Berangkat dari pengamatan tersebut, Ning Lia mengingatkan bahwa Pancasila, dengan sila pertamanya "Ketuhanan Yang Maha Esa", menegaskan pentingnya peran agama.

"Jangan pernah kita berpikir bahwa Pancasila yang pertama ada Ketuhanan Yang Maha Esa berarti kita menyampaikan pada anak-anak, 'Nah, apapun kamu, di mana pun kamu, jangan pernah meninggalkan ibadah. Jangan pernah meninggalkan salat.' Kan seperti itu," jelasnya.

Menurutnya, kekuatan Indonesia justru terletak pada keseimbangan antara hablumminannas (hubungan antarmanusia) dan hablumminallah (hubungan dengan Tuhan), yang tertanam dalam sila-sila Pancasila.

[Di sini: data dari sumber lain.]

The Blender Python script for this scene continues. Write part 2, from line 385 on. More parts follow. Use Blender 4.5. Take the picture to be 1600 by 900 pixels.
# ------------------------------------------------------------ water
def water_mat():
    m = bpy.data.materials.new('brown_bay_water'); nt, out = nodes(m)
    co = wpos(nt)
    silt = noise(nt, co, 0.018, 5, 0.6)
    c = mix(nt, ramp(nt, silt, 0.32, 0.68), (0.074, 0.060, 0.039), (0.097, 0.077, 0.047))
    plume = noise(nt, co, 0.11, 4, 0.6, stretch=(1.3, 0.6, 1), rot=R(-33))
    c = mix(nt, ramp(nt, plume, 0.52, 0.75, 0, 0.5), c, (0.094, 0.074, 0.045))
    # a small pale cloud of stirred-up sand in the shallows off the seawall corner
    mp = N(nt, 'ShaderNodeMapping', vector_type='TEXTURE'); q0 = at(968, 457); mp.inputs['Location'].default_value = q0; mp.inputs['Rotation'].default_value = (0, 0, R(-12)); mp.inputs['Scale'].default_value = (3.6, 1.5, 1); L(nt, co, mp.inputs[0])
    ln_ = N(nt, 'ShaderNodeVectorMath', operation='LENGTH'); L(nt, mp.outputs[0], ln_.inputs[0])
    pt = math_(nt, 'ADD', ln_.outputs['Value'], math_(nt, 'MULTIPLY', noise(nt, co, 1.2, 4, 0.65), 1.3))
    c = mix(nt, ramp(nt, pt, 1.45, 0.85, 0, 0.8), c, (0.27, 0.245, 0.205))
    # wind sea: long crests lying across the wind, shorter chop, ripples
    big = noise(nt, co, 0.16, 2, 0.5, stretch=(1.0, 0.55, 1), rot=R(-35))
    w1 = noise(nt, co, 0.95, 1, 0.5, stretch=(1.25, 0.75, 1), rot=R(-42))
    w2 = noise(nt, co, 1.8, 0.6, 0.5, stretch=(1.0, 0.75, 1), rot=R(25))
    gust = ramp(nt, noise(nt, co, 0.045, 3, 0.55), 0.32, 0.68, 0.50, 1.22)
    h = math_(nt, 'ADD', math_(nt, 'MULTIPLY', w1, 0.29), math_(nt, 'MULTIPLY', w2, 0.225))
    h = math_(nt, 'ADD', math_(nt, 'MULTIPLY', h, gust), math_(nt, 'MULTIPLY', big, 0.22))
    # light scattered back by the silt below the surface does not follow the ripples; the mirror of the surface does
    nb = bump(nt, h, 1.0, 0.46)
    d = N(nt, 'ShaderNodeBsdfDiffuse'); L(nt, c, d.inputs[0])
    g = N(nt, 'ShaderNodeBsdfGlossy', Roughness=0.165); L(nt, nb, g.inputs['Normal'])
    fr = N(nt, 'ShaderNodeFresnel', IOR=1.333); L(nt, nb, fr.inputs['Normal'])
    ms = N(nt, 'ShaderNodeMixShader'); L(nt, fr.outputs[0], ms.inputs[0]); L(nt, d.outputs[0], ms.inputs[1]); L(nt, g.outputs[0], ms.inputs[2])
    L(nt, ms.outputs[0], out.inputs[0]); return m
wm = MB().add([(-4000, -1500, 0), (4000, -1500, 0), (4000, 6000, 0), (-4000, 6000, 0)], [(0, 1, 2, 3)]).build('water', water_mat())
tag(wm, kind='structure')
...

Bukan sekadar berbicara tentang menjadi agen keberlangsungan bangsa, tetapi kita harus menyadari bahwa negara ini bukanlah negara sekuler, melainkan negara yang memiliki pondasi agama yang kuat.

"Saya ingin agar anak-anak memahami pentingnya memiliki keyakinan. Jika kelak mereka berada di negara lain, mereka tetap akan merasakan konsekuensi maupun kebaikan yang ditimbulkan dari nilai-nilai toleransi tersebut. Itulah pentingnya menanamkan semangat kebhinekaan dalam diri yang adaptif, intensif, dan percaya diri. Kita yang hidup sebagai mayoritas di tengah keragaman, harus mampu merangkul dan menjaga harmoni, bukan hanya di dalam negeri, tetapi juga ketika berada di lingkungan global,” paparnya.

Sementara itu, Bupati Mojokerto Muhammad Al Barra mengingatkan akan rapuhnya sebuah negara jika tidak memiliki fondasi yang kuat.

Ia membagikan pengalamannya saat kuliah di Mesir di tengah gejolak revolusi yang menggulingkan rezim Hosni Mubarrak.

“Saya melihat sendiri bagaimana negara yang aman berubah jadi mencekam. Saat itu, semua tahanan dibebaskan dan dipersenjatai. Rakyat berhadapan langsung dengan narapidana bersenjata. Toko tutup, makanan langka. Bahkan kami dikirimi rendang dan nasi goreng awetan dari TNI, yang harus dihangatkan pakai lilin,” kenangnya.

Menurutnya, pengalaman itu adalah pelajaran berharga bahwa ketika nilai kebangsaan dan persatuan runtuh, maka negara bisa terjerumus dalam kekacauan total.

Gus Barra juga menyampaikan pentingnya cinta tanah air sebagai bagian dari iman.

“Mencintai tanah air adalah hukum alam dan bagian dari iman. Bahkan saat dibombardir, rakyat Palestina tetap bertahan. Mereka tidak lari karena merasa memiliki tanah itu. Berbeda dengan Israel yang warganya banyak lari ke negara lain karena tidak merasa sebagai pemilik sejati,” ujarnya.

Bupati yang akrab disapa Gus Barra ini juga mengisahkan pengalamannya saat berada di Mesir, menyaksikan langsung kekacauan yang melanda negeri para nabi itu. Ia menekankan bahwa Indonesia harus bersyukur memiliki fondasi ideologi yang kokoh.

“Pancasila, UUD 1945, NKRI, dan Bhinneka Tunggal Ika adalah warisan luhur. Bangsa Indonesia sudah selesai dengan dasar negara. Ribuan pulau, ratusan suku, bisa hidup damai dalam satu bingkai. Ini anugerah yang harus terus dijaga,” pungkasnya.